Operation Ironclad was a success, but only barely. Although the port and harbor at the northern end of the island had surrendered, the remainder of Madagascar, heading south overland, had to be liberated over the next six months.

The invasion of Madagascar proved that the Allies could complete an amphibious invasion, but it also revealed that the Allies were far from being ready to do such a landing on a large scale or against serious opposition. The Vichy army which resisted the liberation of Madagascar was an amateurish outfit compared to the Japanese army which would oppose any liberation of the Philippines, or compared to the Axis troops who would put up a fight against any Allied liberation of Italy, France, Sicily, or North Africa.

The Allies had managed to prove that they could do an amphibious invasion, but it was clear that they had a long way to go before they would be ready for a bigger version of such a liberation.

Richard Overy examines the record of Operation Ironclad:

The seizure of Diego Suarez effectively forestalled the Japanese. It was the first successful amphibious assault of the war for the Allies, and the first genuinely combined operation, using aircraft, ships, and soldiers working together. It came at a dark time in the war for the Allied cause and was, Churchill later recalled, the only bright spot in Britain’s war effort ‘for long months.’ But it was small comfort. The whole operation had come close to disaster. The ships supporting it had almost run out of fuel and water by 7 May; casualties were surprisingly heavy, 107 killed and 280 wounded, some 20 percent of the attacking force; and contrary to expectations the French governor of the island not only refused to surrender but continued hostilities. The doughty Monsieur Masset retreated south with his forces leaving behind a trail of blown bridges and booby-trapped roads. He survived the fall of his capital in September. South African forces, depleted by illness and plagued by clouds of dry red dust, finally cornered the remnant of the French army in the very south of the island. Here the governor solemnly surrendered on 5 November, exactly six months and one minute after the onset of hostilities in May. Under French law the island’s defenders were now entitled to higher pay and awards for enduring more than half a year of combat.

Looking at the operation in the macro-context of WW2, historian Hubert Deschamps notes:

World War II brought economic crisis with the cessation of exports. The island declared for the Vichy government in 1940, and to prevent its invasion by the Japanese it was occupied in 1942 by the British, who handed it over to the Free French authorities in 1943. It had been considerably distrubed by these events.

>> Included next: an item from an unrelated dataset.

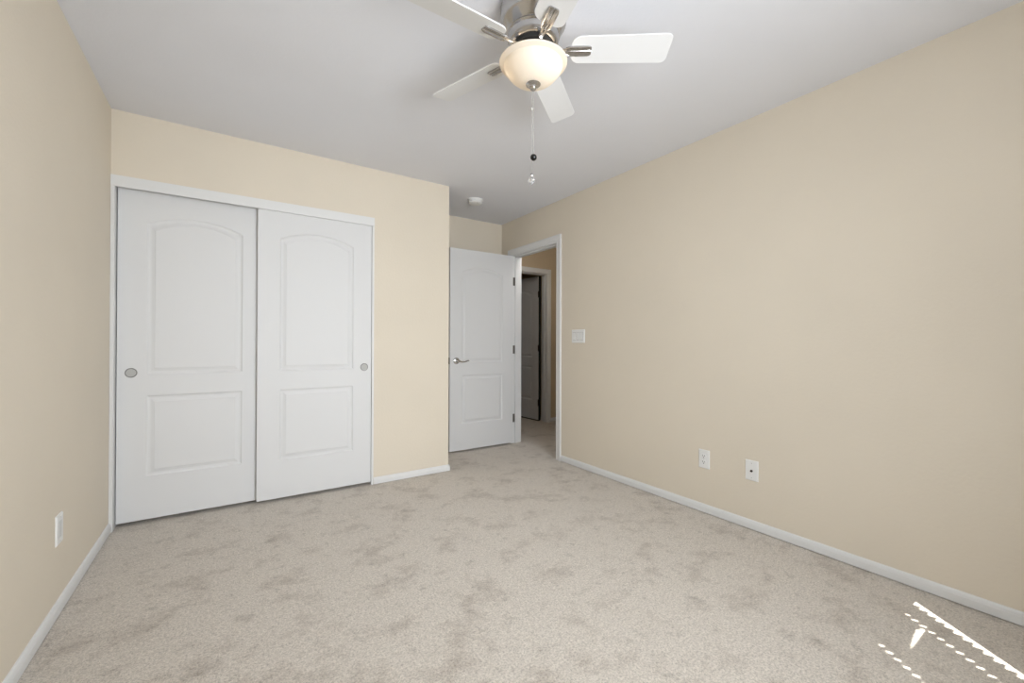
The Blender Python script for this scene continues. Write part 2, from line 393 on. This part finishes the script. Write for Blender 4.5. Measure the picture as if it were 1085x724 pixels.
# ------------------------------------------------------------------ window behind the camera, with its blind
bm = bmesh.new()
for a in ((WX0, WX0+0.04, WZ0, WZ1), (WX1-0.04, WX1, WZ0, WZ1), (WX0+0.04, WX1-0.04, WZ0, WZ0+0.04), (WX0+0.04, WX1-0.04, WZ1-0.04, WZ1), (1.47, 1.505, WZ0+0.04, WZ1-0.04)):
    box(bm, a[0], a[1], YB-0.118, YB-0.080, a[2], a[3])
win = props(obj('window_1', bm, M_WHITE), 'white framed window behind the camera', 'window', kind='structure')
blind = empty('window_blind', (0, YB-0.026, 0)); props(blind, 'white horizontal slat blind in the window', 'blind')
bm = bmesh.new(); box(bm, WX0+0.005, WX1-0.001, -0.025, 0.025, WZ1-0.045, WZ1-0.002); obj('headrail', bm, M_WHITE, blind)
TH = math.radians(22); SW = 0.050; PITCH = 0.044; ENDX = 2.084; Z0 = 1.978
def slat(bm, x0, x1, zc, u0=-0.5, u1=0.5):
    ya, yb = u0*SW, u1*SW
    def P(x, u, t): return (x, u*math.cos(TH)+t*math.sin(TH), zc-u*math.sin(TH)+t*math.cos(TH))
    v = [bm.verts.new(P(x, u, t)) for x in (x0, x1) for u in (ya, yb) for t in (0, 0.0016)]
    for q in ((0, 1, 3, 2), (4, 6, 7, 5), (0, 4, 5, 1), (2, 3, 7, 6), (0, 2, 6, 4), (1, 5, 7, 3)): bm.faces.new([v[i] for i in q])
holes = [1.017, 1.332, 1.647, 1.957]
nsl = int((Z0-WZ0-0.03)/PITCH)
for k in range(nsl):
    zc = Z0-k*PITCH; bm = bmesh.new(); x = WX0+0.014
    for hx in holes:
        slat(bm, x, hx-0.0068, zc)
        slat(bm, hx-0.0068, hx+0.0068, zc, -0.5, -0.27); slat(bm, hx-0.0068, hx+0.0068, zc, 0.27, 0.5)
        x = hx+0.0068
        if k == 5 and hx == 1.647:      # slat cut away between two cords, shaped to throw a bright sun patch
            slat(bm, x, 1.735, zc); x = 1.735
            for i in range(10):
                xa = 1.735+i*0.0200; t = (i+0.5)/10; dep = 0.84*t**0.55*(1.0 if t < 0.9 else 0.7)
                slat(bm, xa, xa+0.0200, zc, -0.5+dep, 0.5)
            x = 1.735+0.200
    slat(bm, x, ENDX-0.019, zc)
    obj('slat', bm, M_WHITE, blind)
bm = bmesh.new(); box(bm, WX0+0.010, ENDX-0.012, -0.02, 0.02, WZ0+0.004, WZ0+0.022); obj('bottom_rail', bm, M_WHITE, blind)

# ------------------------------------------------------------------ wall plates
def plate_mesh(w, h, t=0.006, e=0.0035):
    bm = bmesh.new()   # local: x along wall, z up, -y towards room
    a = [bm.verts.new((sx*w/2, 0, sz*h/2)) for sx, sz in ((-1, -1), (1, -1), (1, 1), (-1, 1))]
    b = [bm.verts.new((sx*w/2, -t*0.45, sz*h/2)) for sx, sz in ((-1, -1), (1, -1), (1, 1), (-1, 1))]
    c = [bm.verts.new((sx*(w/2-e), -t, sz*(h/2-e))) for sx, sz in ((-1, -1), (1, -1), (1, 1), (-1, 1))]
    for p, q in ((a, b), (b, c)):
        for i in range(4): bm.faces.new((p[i], p[(i+1) % 4], q[(i+1) % 4], q[i]))
    bm.faces.new(c); bm.faces.new(a[::-1]); return bm
def screw(parent, x, z, y):
    bm = bmesh.new(); lathe(bm, [(0, y), (0.0032, y), (0.0028, y-0.0010), (0, y-0.0012)], 12, (x, 0, z), 'y')
    box(bm, x-0.0025, x+0.0025, y-0.0014, y-0.0011, z-0.0004, z+0.0004); obj('screw', bm, M_SATIN, parent)
def receptacle(parent, zc, y):
    bm = bmesh.new(); n = 28; r = 0.0172; pts = []
    for i in range(n):
        a = 2*math.pi*i/n; pts.append((max(-0.0168, min(0.0168, r*1.0*math.cos(a))), max(-0.0135, min(0.0135, r*math.sin(a)))))
    a = [bm.verts.new((px, y, zc+pz)) for px, pz in pts]; b = [bm.verts.new((px, y-0.0022, zc+pz)) for px, pz in pts]
    for i in range(n): bm.faces.new((a[i], a[(i+1) % n], b[(i+1) % n], b[i]))
    bm.faces.new(b); rc = obj('receptacle', bm, M_PLATE, parent)
    bm = bmesh.new(); yy = y-0.0026
    box(bm, -0.0075, -0.0052, yy, y-0.002, zc-0.001, zc+0.0085); box(bm, 0.0052, 0.0075, yy, y-0.002, zc-0.001, zc+0.0075)
    lathe(bm, [(0, y-0.002), (0.0028, y-0.002), (0.0028, yy), (0, yy)], 12, (0, 0, zc-0.0072), 'y')
    obj('slots', bm, M_DARK, rc)
def outlet(loc, rz, label):
    t = props(empty('wall_outlet', loc, rz), label, 'wall outlet')
    obj('cover_plate', plate_mesh(0.074, 0.119), M_PLATE, t)
    receptacle(t, 0.0195, -0.006); receptacle(t, -0.0195, -0.006); screw(t, 0, 0, -0.006)
    return t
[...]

Operation Ironclad not only had a military value, but also had a value related to morale on the home front. It was one of the few victories during the early part of the war to which the Allies could point. It gave credibility to the Allied cause.

This would become even more so, for shortly after the liberation of Madagascar, the infamous Raid on Dieppe worked against Allied morale. While some military and political leaders considered the Dieppe Raid, named Operation Jubilee, a success, it didn’t seem that way to the general public. Historians continue to debate the value of the Raid on Dieppe, but at the time, the victory at Madagascar was much-needed to maintain morale, as Richard Overy writes:

It would be unkind to argue that Ironclad was the best the Allies could do in the summer of 1942, but it was not far short. For all those critics of British policy, then and since, the invasion of Madagascar is a salutary reminder of just how slender were British resources in 1942, and how inexperienced were its forces for a major amphibious assault of the kind that Stalin urged against German-held Europe. The British Chiefs-of-Staff were even hostile to an operation as modest as Ironclad because of the disruption to shipping. As it was, the Royal Naval task force at Gibraltar had to be severely depleted to support the Madagascar invasion. If the Japanese navy had chosen to intervene, Britain could have done little to obstruct it, and the whole operation would have produced a strategic nightmare. How much greater were the risks and costs of a cross-Channel assault against a strongly defended coastline with limited resources. When later in the year a substantial raid was mounted on Dieppe by Canadian forces stationed in Britain the outcome was disastrous. Until the landings in North Africa later in the year, the invasion of Madagascar remained the one solid victory for the Allied cause, and it was fought not against hardened soldiers of the Axis but against an assortment of French colonial troops who had started the war as Britain’s allies and had little stomach for conflict.

The Allied military experienced a direct line of development, planning, and maturation from the invasion of Madagascar in May 1942 to the invasion of Normandy in June 1944. Operation Ironclad was a fragile and small version of Operation Overlord; the former was the ancestor of the latter.

Richard Overy conceptualizes the weakness but ultimate success of Operation Ironclad:

The western Allies knew that at some point they would have to invade Europe and face their most dangerous enemy. But in the summer of 1942 they were not even sure they could save themselves against the onrush of Japan in the Pacific and Axis forces in North Africa. The choice of Madagascar was an admission of weakness, not strength. Ironclad disrupted the war effort elsewhere but was ultimately successful. The invasion of France in 1942 was operationally impossible. It took another two years before the secretive, hazardous assault on the beaches of Cap d’Ambre was writ large in Normandy.

The narrative of Madagascar’s liberation is not often featured in major histories of WW2, but in context, it represents an important step in the growth and coming-of-age for the Allied military.

The liberation of Madagascar was an indispensable step on the road to the liberation of Paris.